Newsstand is what iBooks is for magazines and newspapers allowing you to manage your subscriptions. It's not yet active so we've not been able to play with it and that means our shelves are empty. It will be interesting to see if Apple tries to turn this into a feed reader as well to take on Google's Reader, but we very much doubt it at this stage.

Reminders is like a shopping list feature allowing you to quickly create to do lists to your heart's content. Getting Things Done fans are going to love it. As for extra cool geekery, you can see how you're doing when it comes to completing tasks too.

Each task allows you to set a reminder to do it so that you don't forget it, the due date, the priority of the task and where it appears. You can also create additional sub-lists for set job categories that you might have – work, personal, birthday gift list, etc.
LED flash notifications 

Taking a page out of BlackBerry's book you can also set the LED flash on the back of the iPhone to flash when you get a new message. Those addicted to their email are going to love it.

There is still plenty of time to go before iOS 5 will be available on a phone near you without hacking your iPhone or signing up for the Apple dev program.
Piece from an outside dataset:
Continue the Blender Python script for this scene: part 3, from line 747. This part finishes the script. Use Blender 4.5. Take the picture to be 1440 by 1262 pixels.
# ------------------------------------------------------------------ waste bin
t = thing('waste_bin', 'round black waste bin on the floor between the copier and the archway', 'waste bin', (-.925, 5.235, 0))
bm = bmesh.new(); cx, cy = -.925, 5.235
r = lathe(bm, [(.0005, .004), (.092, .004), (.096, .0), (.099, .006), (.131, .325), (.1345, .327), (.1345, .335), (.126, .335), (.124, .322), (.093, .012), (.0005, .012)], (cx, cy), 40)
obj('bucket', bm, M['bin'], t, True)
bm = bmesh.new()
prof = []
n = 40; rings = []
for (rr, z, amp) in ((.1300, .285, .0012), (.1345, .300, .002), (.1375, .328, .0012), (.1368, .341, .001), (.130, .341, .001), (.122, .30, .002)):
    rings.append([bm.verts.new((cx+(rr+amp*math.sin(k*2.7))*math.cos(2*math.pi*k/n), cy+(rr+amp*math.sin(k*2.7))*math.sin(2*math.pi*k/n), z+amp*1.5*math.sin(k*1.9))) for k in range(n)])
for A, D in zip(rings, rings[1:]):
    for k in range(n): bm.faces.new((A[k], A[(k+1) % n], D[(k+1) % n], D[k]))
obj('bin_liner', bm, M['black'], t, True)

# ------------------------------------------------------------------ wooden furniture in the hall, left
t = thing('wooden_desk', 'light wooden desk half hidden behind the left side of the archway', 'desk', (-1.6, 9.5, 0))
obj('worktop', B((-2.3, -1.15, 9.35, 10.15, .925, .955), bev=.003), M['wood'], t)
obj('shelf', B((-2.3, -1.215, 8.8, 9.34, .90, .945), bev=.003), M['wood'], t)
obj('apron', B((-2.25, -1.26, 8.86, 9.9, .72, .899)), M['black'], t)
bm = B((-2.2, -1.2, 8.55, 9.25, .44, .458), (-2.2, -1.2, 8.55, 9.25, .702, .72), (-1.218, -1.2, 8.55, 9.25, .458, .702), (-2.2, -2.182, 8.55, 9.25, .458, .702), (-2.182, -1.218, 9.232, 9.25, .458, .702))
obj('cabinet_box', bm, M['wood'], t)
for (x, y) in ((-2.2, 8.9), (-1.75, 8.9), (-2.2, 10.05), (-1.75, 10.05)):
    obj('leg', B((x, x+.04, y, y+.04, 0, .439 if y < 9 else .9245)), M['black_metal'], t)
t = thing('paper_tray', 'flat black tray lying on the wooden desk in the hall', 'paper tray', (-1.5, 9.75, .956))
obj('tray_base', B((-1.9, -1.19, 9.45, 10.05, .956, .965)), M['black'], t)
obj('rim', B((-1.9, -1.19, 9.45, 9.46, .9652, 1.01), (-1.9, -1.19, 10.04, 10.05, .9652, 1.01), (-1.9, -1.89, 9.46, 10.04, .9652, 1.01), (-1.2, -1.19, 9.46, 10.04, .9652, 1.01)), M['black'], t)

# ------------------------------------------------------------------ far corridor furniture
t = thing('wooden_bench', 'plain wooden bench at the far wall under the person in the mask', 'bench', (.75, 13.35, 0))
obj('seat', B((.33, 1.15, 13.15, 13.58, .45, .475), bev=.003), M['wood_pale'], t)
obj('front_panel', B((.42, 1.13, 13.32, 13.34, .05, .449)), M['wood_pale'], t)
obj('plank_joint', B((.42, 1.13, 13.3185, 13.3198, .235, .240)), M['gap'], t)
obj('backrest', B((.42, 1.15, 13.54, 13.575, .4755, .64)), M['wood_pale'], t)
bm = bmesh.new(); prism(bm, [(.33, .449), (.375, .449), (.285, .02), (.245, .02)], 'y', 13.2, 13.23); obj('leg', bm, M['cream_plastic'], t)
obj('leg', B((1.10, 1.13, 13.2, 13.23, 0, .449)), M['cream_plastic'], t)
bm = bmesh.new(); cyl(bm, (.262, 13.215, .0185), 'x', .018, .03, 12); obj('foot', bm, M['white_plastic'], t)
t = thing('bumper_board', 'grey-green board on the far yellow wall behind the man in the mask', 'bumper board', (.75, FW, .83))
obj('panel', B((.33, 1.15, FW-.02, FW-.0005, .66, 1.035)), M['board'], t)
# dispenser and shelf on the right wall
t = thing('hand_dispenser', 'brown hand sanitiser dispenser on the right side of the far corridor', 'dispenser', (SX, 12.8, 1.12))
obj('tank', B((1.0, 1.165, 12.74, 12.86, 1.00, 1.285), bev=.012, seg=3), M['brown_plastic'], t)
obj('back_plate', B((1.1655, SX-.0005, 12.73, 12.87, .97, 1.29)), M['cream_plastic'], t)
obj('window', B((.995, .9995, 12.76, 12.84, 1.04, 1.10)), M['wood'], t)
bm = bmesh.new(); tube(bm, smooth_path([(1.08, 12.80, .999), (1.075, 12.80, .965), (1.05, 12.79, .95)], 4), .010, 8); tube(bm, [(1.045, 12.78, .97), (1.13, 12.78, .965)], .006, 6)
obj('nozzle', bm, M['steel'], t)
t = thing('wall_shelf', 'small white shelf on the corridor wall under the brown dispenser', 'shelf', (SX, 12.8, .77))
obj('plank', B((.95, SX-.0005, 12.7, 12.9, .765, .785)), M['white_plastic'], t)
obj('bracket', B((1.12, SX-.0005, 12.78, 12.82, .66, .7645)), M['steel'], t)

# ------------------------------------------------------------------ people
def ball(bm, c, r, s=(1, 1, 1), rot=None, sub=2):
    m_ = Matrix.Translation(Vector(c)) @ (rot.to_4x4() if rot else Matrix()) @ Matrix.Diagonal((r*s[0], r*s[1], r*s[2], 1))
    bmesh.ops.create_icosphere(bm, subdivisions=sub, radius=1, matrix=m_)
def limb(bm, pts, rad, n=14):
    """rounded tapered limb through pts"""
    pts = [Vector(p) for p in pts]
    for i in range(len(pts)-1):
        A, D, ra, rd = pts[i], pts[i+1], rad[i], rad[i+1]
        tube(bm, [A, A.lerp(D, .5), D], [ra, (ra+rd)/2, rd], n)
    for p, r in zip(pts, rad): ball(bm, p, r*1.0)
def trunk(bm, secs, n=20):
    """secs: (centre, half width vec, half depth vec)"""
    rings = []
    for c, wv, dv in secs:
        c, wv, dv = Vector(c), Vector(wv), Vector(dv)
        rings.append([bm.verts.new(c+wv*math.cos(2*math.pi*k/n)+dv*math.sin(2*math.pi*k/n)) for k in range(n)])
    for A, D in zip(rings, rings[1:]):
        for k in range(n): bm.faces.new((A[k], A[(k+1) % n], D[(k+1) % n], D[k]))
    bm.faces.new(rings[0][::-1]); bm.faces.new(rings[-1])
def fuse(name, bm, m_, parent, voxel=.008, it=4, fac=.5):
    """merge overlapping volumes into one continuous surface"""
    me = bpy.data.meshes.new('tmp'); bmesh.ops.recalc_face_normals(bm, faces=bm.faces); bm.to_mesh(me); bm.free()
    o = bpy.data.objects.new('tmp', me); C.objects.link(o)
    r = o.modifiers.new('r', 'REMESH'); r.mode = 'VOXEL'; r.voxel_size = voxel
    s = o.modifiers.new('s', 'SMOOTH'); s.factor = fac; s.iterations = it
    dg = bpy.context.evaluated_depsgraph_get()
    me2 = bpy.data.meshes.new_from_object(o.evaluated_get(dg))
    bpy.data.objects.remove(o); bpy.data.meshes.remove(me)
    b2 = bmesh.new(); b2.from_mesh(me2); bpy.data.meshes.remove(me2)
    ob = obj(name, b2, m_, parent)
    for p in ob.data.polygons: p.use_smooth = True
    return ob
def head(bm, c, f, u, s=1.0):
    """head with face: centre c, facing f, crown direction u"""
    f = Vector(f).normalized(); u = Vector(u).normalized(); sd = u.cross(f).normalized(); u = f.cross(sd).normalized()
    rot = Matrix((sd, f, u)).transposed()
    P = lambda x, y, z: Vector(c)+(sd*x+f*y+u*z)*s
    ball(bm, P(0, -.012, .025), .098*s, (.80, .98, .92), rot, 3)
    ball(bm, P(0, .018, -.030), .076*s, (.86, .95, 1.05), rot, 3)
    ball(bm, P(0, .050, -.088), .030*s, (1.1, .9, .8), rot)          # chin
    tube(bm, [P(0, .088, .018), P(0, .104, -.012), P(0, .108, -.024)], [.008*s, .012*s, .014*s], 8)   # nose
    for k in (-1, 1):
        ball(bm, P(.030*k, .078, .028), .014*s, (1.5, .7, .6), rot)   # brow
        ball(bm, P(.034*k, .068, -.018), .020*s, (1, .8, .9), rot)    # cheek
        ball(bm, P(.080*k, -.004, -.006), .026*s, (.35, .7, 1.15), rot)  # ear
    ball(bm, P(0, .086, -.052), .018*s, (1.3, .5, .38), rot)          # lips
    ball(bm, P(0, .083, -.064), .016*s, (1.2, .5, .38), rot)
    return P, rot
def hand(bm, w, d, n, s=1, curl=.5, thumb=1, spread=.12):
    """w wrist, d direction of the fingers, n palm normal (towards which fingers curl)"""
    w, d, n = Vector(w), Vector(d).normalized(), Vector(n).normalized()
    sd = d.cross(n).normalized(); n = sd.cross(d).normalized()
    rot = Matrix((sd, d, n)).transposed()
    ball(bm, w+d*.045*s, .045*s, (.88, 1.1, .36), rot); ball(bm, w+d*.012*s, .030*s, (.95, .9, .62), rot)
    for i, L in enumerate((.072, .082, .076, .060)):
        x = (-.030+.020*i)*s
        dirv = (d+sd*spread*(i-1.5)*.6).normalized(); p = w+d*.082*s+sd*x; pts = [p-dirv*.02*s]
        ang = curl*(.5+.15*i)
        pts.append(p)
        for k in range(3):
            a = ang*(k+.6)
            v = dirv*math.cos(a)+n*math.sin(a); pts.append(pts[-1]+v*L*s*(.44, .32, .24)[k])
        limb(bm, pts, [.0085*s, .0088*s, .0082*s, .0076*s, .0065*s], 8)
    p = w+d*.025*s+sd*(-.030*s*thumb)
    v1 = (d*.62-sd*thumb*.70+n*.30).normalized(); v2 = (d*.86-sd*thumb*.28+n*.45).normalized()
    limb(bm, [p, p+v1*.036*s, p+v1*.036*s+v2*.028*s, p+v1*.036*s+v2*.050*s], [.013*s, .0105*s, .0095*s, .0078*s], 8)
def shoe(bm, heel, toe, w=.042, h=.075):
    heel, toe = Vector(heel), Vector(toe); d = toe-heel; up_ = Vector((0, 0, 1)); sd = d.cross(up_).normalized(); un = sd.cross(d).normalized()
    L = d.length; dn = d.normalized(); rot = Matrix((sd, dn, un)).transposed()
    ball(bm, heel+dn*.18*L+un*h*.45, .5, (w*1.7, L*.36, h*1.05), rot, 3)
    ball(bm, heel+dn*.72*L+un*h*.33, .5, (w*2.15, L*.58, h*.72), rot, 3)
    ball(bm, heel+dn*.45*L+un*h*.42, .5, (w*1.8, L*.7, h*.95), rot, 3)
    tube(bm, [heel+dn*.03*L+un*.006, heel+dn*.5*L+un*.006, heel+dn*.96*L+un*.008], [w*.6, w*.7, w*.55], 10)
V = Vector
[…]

What we've seen does make a massive difference to the mobile operating system from Apple, bringing it up to speed with Android and Windows Phone 7 in what is constant cat and mouse game.

As with previous updates, Apple has managed to introduce a number of new features and options without drastically changing the overall look and feel of the OS. For some, that's going to be welcomed. For others hoping for something a little more drastic, they'll have to keep dreaming.

For us Apple hasn't done anything stupid here, or made any new feature just not work, and that's got to be a good thing.